With respect to Bitcoin, the founders "seeded" the market by providing algorithms to early "miners" who accumulated the first stock of Bitcoins; and holders of such stock benefited from subsequent price increases. By using computers intensively and incurring high electricity costs, subsequent participants could mine for Bitcoins, of which a total of 21 million is the fixed supply. The supply function for the coins is reputedly spread out by reducing the size of blocks to be found and via an algorithm that makes finding them dynamically more difficult if they are found too quickly. It may take many years to mine them all. Bitcoins trade on an online market and anyone can buy them at the going exchange rate with the dollar on Bitcoin broker platforms (like Coinbase), though the price has proven to be very volatile to date. Part of the reason for this is that there is no clear intrinsic value or agreed valuation method, and certainly no Bitcoin central bank prepared to intervene to make the price more stable, which would violate the fixed supply element.

The digital transfer technology is very interesting. There is an open source key cryptology, one public and one private. Bitcoin transactions transfer ownership of a `coin' from one public address to another, but a private key is required to de-crypt the Bitcoins and spend them. Public and private keys are alphanumeric strings based on sophisticated encryption: random numbers and letters are derived from public keys by the application of a "hash" function (a process that takes an arbitrary block of data and returns a fixed size bit string). Authentication is like fingerprinting - there can only be one generator of transfers with a given address (though of course storing private identification strings online opens the way for stealing and fraud as with anything where money and the internet is involved). Bitcoins in the form of public keys are stored in "wallets", on a computer's hard drive and can only be accessed with the private key. Safety against hacking is increased by the use of off-line "cold storage", and such services are provided by broker platform intermediaries. Wallets stored with an internet connection, or linked with a smartphone application are akin to cash, and Bitcoins can be moved from cold storage to mobile wallets as required.

Transactions are recorded in the "Block Chain" which is the key innovation in this technology ? that is, a technology that removes the need for a trusted third party and the intermediary costs associated with such institutions (banks, credit card companies, payment companies, non-bank financial intermediaries). The Block Chain is a public database (giant ledger book), openly maintained by computers all over the world ? it is a sequential record of all transactions and current ownership. This tracking and verification of transactions is supported by the decentralised computing power generated by the activity of `mining', and this activity is rewarded in Bitcoin fees. The Block Chain allows participants to check whether transfers are coming from actual owners of coins and it avoids problems like "double spending" ? you can't spend the same Bitcoin fraction more than once.2

This Bitcoin technology has spawned a rapidly growing industry of crypto-currency innovations that use independent block chain methods (e.g.
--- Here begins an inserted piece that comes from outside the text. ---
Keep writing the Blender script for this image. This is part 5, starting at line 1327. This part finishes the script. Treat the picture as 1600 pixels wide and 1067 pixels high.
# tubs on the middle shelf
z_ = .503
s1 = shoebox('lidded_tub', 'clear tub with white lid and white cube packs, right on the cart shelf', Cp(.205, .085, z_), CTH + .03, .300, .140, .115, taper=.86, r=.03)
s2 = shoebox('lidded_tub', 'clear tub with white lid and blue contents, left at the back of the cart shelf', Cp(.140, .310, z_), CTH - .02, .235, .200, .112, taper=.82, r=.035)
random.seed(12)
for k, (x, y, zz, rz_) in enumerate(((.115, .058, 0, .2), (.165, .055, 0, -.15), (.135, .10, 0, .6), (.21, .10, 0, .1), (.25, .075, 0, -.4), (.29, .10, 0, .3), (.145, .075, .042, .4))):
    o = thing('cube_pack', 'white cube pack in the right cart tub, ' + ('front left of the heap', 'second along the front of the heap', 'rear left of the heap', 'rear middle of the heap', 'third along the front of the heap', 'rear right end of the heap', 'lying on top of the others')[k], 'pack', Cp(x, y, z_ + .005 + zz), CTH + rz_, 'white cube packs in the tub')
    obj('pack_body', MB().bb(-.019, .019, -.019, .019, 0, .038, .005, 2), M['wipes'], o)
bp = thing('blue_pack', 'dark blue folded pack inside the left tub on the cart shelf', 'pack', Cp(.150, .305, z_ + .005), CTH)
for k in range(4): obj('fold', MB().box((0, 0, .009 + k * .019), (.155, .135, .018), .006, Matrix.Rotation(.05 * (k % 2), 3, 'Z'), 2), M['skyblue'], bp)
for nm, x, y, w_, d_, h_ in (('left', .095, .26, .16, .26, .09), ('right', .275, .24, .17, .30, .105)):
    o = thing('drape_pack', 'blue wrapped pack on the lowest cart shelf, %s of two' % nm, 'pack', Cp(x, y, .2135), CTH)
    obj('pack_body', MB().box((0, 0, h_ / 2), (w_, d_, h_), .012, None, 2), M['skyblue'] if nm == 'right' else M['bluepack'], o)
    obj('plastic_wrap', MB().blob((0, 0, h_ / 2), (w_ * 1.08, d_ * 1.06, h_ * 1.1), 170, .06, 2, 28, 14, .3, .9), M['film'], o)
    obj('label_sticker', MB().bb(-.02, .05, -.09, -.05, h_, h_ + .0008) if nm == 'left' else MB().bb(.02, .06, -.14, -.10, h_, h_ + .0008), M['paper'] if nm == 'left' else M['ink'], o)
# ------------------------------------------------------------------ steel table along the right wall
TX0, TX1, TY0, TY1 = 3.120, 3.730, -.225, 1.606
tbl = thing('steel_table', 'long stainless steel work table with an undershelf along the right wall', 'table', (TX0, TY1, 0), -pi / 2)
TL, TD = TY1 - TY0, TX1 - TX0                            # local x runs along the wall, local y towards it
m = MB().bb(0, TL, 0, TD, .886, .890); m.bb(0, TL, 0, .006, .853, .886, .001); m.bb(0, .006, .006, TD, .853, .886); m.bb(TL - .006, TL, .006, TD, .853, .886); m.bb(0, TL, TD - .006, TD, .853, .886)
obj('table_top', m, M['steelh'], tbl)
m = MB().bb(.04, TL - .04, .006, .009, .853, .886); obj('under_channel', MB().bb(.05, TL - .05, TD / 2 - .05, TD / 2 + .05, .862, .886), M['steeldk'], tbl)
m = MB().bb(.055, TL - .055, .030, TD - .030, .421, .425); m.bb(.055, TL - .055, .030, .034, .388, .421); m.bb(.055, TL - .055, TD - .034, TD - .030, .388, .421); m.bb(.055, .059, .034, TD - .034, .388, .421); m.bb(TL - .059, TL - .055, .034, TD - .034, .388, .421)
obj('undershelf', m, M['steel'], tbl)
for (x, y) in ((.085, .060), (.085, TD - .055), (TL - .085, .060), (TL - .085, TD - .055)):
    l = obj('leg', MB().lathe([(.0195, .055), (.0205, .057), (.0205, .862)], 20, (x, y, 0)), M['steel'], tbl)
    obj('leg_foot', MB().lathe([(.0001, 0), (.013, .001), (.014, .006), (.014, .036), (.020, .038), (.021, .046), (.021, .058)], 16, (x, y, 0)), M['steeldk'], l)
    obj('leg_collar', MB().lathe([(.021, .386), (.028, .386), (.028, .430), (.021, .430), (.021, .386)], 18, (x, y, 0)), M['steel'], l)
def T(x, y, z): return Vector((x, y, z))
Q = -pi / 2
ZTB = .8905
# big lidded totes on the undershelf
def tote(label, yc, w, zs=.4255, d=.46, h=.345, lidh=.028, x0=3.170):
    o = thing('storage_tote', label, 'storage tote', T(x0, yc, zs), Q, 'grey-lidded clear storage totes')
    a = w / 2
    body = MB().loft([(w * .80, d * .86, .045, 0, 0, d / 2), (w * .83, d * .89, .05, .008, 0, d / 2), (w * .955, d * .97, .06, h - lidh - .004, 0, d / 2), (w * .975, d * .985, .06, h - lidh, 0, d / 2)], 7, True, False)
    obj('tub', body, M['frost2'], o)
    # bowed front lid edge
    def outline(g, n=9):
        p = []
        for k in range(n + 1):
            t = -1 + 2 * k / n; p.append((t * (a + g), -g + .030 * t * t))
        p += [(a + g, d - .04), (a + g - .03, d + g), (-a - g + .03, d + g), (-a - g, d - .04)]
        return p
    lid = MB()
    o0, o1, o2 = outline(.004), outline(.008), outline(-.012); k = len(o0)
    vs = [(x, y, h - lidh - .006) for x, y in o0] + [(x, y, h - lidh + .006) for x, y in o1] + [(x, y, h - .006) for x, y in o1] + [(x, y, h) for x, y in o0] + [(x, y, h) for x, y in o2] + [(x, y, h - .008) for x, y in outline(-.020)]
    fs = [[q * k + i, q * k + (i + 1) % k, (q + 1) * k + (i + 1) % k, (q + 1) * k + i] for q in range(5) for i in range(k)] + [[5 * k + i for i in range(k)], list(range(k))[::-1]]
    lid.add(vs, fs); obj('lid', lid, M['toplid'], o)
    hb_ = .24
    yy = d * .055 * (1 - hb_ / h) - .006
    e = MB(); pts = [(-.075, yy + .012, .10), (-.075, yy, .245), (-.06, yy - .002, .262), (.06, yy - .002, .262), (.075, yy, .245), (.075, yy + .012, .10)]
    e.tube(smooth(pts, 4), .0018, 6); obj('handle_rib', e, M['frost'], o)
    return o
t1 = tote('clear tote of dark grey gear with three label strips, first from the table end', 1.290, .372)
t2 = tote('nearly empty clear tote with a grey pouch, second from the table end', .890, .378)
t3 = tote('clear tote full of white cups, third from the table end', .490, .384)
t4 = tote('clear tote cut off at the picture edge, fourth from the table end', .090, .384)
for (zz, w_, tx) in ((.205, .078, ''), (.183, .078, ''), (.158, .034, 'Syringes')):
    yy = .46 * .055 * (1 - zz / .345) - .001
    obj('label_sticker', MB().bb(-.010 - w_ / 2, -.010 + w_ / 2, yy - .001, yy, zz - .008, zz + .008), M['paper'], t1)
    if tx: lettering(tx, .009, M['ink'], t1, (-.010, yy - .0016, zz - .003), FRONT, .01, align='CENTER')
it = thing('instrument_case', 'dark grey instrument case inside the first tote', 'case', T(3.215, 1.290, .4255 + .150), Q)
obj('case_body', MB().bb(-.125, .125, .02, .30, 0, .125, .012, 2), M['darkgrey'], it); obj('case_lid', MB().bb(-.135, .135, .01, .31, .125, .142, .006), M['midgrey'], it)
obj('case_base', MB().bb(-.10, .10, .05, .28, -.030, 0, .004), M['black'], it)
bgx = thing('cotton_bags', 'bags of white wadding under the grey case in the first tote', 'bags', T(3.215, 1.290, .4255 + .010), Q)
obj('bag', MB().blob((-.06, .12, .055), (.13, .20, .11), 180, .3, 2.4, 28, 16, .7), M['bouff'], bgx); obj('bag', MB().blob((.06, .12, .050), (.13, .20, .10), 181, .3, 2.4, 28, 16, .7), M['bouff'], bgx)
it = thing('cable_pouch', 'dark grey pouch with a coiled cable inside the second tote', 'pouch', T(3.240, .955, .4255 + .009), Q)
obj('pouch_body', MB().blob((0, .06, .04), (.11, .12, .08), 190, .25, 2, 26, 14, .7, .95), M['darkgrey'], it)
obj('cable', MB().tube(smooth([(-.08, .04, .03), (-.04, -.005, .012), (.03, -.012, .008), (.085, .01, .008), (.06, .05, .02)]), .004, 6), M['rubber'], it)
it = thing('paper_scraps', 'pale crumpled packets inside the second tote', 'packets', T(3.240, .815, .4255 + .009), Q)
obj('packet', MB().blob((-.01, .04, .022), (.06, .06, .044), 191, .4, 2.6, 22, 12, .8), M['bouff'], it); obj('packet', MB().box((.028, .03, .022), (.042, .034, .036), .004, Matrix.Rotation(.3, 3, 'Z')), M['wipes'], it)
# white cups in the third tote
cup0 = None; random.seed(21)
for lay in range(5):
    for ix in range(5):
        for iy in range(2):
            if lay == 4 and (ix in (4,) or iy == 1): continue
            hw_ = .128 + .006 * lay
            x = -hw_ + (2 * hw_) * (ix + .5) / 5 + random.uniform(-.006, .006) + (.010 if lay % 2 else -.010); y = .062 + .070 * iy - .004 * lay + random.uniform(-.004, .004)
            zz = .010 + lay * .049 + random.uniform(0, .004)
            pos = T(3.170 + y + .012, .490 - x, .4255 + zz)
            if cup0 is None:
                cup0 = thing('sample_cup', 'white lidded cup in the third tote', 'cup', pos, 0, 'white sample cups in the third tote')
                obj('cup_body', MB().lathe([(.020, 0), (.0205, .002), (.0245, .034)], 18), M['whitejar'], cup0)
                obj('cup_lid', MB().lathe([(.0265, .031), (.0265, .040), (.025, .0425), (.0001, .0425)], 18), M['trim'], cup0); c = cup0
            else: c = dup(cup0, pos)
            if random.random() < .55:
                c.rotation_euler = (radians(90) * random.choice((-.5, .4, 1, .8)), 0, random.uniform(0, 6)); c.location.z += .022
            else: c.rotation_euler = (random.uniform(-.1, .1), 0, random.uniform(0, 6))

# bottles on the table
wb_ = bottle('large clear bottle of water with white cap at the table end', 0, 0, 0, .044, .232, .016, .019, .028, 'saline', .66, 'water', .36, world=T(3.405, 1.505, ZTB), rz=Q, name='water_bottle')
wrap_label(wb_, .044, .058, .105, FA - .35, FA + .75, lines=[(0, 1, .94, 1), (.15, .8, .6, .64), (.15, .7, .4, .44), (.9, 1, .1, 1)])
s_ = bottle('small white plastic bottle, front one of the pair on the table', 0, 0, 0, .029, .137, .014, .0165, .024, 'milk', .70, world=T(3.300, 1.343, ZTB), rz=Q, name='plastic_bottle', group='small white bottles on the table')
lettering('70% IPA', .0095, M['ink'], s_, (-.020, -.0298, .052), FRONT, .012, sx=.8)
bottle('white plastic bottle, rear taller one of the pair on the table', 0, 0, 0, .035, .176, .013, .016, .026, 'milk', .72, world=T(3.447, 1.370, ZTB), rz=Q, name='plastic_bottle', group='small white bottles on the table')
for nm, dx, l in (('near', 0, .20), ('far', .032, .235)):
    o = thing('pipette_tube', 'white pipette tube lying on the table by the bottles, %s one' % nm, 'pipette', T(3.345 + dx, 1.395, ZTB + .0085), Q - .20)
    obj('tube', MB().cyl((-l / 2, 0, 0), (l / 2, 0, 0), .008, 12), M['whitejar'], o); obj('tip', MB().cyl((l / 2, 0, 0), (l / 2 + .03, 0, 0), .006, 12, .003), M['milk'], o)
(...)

Bitcoin, Litecoin, Dogecoin, NXT, BitShares and Ethereum). Other protocols are built on top of the Bitcoin Block Chain to do new interesting things, like tokens being identified with specific assets for trading purposes (Coloured Coins, Mastercoin, and Counterparty). The Block Chain technology does have an important scalability problem, however, related to the computing power required to re-calculate the history of all transactions (discussed below), a problem which grows larger the more widespread the use of Bitcoins.

2 Problems with this could arise if one miner controlled 51% of the computing power, which would attacks on the Block Chain.